* **DATA RECORDS**
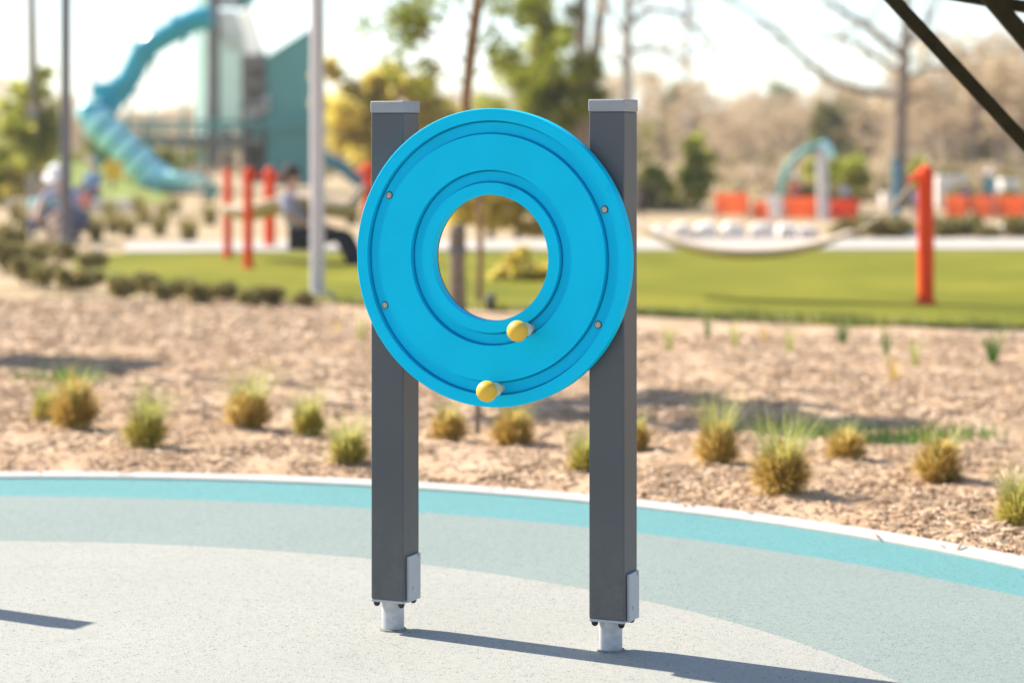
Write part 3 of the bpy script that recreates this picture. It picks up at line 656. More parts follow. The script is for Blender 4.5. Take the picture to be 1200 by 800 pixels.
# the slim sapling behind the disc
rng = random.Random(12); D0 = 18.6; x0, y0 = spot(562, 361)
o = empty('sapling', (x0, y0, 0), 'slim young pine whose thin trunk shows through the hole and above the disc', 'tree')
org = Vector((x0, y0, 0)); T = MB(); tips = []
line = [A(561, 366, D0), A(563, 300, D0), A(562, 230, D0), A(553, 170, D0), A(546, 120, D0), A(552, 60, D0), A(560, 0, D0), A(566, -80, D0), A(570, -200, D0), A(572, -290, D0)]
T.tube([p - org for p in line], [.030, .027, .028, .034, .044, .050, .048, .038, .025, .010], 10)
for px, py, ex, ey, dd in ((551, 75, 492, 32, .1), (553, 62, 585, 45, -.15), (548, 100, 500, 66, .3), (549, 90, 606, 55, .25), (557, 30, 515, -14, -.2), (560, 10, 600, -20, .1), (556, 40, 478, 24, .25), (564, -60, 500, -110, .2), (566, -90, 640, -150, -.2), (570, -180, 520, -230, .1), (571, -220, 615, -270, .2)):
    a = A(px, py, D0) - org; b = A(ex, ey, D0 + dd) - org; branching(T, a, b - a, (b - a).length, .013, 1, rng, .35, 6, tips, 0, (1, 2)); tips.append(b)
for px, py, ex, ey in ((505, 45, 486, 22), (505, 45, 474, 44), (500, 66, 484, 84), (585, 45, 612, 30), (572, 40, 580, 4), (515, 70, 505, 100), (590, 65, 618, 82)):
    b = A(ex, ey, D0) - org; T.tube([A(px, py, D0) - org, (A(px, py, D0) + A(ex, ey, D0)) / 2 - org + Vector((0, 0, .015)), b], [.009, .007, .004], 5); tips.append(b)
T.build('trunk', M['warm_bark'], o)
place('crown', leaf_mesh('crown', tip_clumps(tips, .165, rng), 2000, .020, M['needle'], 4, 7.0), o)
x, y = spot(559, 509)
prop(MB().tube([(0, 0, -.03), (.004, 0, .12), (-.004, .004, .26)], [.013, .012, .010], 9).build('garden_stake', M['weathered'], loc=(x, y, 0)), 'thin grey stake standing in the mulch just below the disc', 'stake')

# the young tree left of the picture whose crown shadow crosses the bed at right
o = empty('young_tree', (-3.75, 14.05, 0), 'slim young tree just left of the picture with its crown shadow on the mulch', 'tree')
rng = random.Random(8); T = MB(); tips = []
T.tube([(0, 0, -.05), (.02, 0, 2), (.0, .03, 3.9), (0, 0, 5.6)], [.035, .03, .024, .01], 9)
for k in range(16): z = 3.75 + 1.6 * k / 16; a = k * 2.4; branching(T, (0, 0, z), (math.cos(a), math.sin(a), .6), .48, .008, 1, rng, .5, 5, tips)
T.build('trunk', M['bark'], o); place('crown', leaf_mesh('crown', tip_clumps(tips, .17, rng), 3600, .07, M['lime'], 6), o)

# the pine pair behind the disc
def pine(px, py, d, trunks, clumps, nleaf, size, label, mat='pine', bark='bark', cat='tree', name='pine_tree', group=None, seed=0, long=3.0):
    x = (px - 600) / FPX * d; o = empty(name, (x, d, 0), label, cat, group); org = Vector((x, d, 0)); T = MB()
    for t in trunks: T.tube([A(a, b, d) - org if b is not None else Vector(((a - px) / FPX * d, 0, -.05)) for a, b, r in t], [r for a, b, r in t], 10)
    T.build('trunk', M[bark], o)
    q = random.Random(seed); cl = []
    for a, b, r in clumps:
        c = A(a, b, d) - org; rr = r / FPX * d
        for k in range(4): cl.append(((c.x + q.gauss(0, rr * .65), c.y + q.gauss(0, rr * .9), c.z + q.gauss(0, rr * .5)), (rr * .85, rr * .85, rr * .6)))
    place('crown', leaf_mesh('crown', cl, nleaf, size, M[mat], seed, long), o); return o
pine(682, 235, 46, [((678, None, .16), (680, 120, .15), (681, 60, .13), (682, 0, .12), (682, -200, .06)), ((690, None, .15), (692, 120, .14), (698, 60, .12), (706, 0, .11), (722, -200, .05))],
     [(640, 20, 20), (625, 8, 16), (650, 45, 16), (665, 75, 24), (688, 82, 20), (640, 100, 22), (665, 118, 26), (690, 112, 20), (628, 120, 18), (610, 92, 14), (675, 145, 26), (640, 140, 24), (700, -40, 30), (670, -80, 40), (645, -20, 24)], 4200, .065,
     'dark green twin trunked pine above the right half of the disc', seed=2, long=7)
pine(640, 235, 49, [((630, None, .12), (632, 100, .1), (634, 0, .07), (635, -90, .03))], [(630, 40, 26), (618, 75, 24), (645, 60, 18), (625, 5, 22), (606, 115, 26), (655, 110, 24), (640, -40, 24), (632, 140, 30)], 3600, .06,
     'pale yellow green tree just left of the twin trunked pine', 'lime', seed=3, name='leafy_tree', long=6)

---

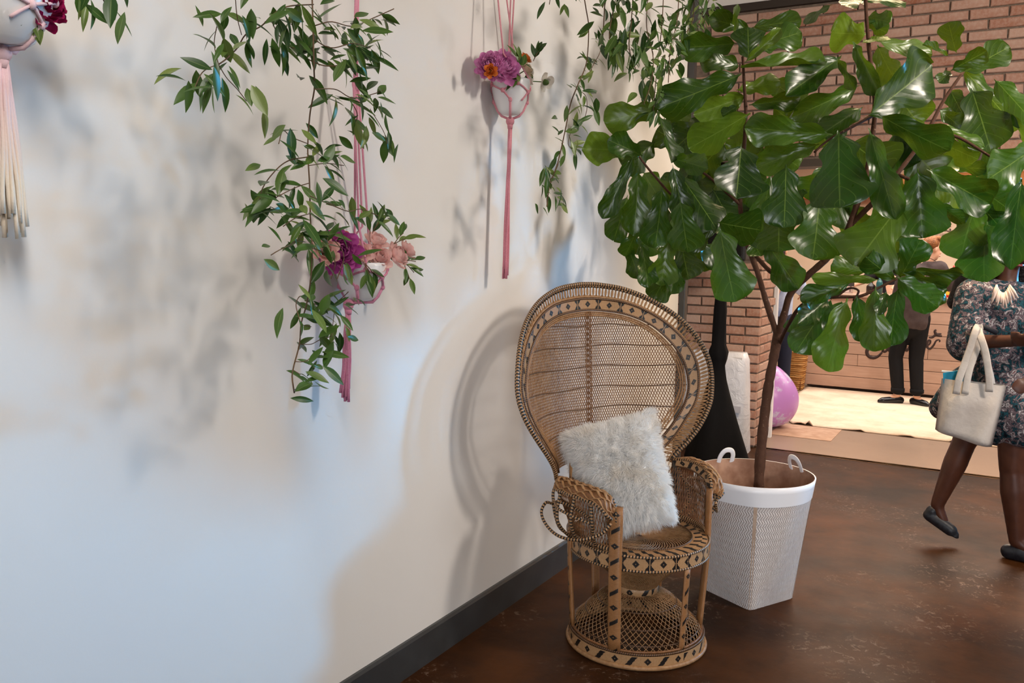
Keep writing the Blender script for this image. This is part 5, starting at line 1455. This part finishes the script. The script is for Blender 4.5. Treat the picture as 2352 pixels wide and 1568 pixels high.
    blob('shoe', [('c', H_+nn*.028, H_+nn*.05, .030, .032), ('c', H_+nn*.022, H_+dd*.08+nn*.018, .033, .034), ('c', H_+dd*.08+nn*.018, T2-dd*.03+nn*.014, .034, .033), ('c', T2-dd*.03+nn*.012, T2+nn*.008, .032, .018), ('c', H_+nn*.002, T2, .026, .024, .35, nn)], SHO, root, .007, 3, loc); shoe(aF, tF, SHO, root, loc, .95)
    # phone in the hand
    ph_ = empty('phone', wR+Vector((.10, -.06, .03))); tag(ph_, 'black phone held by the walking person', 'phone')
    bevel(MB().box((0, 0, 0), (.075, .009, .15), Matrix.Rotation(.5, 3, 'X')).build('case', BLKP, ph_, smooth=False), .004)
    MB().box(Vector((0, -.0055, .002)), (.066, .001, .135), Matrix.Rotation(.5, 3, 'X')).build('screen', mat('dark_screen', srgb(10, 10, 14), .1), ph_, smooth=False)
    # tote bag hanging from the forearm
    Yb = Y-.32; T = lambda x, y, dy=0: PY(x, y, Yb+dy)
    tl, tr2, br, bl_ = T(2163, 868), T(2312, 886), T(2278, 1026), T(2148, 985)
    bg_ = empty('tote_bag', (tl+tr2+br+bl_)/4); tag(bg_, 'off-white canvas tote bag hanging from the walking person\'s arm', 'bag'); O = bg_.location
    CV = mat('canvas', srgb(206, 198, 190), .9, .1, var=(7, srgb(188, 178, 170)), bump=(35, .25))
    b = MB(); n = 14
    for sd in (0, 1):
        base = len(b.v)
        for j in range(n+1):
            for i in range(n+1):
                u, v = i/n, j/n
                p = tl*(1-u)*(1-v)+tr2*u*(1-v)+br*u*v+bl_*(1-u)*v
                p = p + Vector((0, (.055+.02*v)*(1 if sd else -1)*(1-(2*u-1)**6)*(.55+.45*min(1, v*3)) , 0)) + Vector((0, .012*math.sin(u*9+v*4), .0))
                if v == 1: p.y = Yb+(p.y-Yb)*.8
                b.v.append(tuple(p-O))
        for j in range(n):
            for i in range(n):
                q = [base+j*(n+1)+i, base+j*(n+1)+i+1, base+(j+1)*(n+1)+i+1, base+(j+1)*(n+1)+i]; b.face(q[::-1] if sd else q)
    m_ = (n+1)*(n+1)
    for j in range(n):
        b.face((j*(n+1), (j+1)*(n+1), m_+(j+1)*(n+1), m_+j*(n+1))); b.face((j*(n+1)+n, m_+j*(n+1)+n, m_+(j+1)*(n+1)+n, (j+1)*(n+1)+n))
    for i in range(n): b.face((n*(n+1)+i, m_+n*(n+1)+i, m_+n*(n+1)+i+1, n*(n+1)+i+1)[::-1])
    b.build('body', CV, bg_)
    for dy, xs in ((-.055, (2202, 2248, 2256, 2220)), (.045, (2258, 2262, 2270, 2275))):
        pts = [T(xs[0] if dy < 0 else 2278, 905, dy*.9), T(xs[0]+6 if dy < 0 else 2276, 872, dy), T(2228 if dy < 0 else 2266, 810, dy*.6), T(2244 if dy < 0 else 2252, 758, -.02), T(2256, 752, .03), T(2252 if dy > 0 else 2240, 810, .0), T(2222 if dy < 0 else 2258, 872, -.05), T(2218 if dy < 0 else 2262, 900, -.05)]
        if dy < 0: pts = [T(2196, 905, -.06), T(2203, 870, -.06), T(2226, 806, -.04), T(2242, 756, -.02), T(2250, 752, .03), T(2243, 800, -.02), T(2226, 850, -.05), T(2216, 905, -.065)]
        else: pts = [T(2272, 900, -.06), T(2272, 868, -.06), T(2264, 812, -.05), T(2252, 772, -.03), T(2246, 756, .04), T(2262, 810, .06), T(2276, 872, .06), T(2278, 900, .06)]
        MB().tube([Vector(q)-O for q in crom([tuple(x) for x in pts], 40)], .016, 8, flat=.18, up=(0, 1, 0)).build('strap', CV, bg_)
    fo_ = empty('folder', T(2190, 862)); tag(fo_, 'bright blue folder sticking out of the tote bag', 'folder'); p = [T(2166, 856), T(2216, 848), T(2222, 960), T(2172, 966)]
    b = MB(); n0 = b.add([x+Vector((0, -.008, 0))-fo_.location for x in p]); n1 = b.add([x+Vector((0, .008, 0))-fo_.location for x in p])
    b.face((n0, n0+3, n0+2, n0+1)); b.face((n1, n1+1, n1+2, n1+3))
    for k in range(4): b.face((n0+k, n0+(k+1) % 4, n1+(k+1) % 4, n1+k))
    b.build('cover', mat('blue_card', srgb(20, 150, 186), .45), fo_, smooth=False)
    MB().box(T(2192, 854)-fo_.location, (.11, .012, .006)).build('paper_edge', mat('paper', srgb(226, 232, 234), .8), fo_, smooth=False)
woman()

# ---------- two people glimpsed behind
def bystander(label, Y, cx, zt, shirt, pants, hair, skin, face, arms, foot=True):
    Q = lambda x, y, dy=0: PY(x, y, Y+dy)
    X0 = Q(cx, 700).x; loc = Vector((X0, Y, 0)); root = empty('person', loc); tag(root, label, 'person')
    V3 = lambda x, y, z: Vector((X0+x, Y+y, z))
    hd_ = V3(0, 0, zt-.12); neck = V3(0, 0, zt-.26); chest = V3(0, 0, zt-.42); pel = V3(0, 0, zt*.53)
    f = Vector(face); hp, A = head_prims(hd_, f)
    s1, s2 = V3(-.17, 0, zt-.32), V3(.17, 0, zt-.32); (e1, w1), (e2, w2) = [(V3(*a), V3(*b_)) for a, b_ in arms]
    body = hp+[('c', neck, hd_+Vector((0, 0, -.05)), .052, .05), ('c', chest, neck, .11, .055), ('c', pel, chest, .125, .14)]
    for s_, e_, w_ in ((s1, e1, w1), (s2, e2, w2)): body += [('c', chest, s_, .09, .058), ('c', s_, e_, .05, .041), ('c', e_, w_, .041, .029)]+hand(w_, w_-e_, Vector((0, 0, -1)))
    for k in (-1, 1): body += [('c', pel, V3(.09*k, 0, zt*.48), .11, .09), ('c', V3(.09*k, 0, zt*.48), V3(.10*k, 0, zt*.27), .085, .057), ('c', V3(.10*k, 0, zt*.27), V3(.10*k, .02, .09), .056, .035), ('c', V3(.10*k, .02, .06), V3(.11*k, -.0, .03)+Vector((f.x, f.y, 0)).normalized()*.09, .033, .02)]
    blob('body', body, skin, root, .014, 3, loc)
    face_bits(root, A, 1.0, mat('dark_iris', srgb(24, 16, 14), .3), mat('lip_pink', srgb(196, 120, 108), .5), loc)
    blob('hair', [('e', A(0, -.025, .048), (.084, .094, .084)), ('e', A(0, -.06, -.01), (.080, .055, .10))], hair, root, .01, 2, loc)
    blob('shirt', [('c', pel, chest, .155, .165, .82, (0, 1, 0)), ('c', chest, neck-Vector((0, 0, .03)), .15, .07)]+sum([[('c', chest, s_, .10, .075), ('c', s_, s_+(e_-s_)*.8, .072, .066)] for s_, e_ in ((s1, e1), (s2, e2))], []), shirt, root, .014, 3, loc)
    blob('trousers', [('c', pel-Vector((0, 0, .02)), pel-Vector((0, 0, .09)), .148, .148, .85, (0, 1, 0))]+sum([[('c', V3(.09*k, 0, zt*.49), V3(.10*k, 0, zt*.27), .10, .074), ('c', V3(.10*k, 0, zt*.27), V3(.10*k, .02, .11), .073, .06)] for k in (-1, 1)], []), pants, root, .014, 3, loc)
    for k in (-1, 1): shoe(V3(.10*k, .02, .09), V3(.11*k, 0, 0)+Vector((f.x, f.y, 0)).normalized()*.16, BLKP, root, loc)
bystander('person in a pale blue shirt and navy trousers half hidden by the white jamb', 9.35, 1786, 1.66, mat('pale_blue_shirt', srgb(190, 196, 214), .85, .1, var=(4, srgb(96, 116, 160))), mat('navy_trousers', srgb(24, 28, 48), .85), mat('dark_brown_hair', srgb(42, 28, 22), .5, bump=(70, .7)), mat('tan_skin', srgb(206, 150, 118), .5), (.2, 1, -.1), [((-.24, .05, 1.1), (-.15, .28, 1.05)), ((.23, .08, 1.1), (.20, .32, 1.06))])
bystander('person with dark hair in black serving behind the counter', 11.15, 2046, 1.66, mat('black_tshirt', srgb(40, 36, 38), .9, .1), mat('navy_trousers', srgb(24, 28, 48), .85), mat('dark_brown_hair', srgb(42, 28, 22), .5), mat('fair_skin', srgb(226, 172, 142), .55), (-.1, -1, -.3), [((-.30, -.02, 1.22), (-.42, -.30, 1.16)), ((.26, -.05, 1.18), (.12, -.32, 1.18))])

* **WHAT THE EXERCISE ASKS**
Using the listing above, gather each line that holds the string "script" and copy it.

* **THE REPLY**
Write part 3 of the bpy script that recreates this picture. It picks up at line 656. More parts follow. The script is for Blender 4.5. Take the picture to be 1200 by 800 pixels.
Keep writing the Blender script for this image. This is part 5, starting at line 1455. This part finishes the script. The script is for Blender 4.5. Treat the picture as 2352 pixels wide and 1568 pixels high.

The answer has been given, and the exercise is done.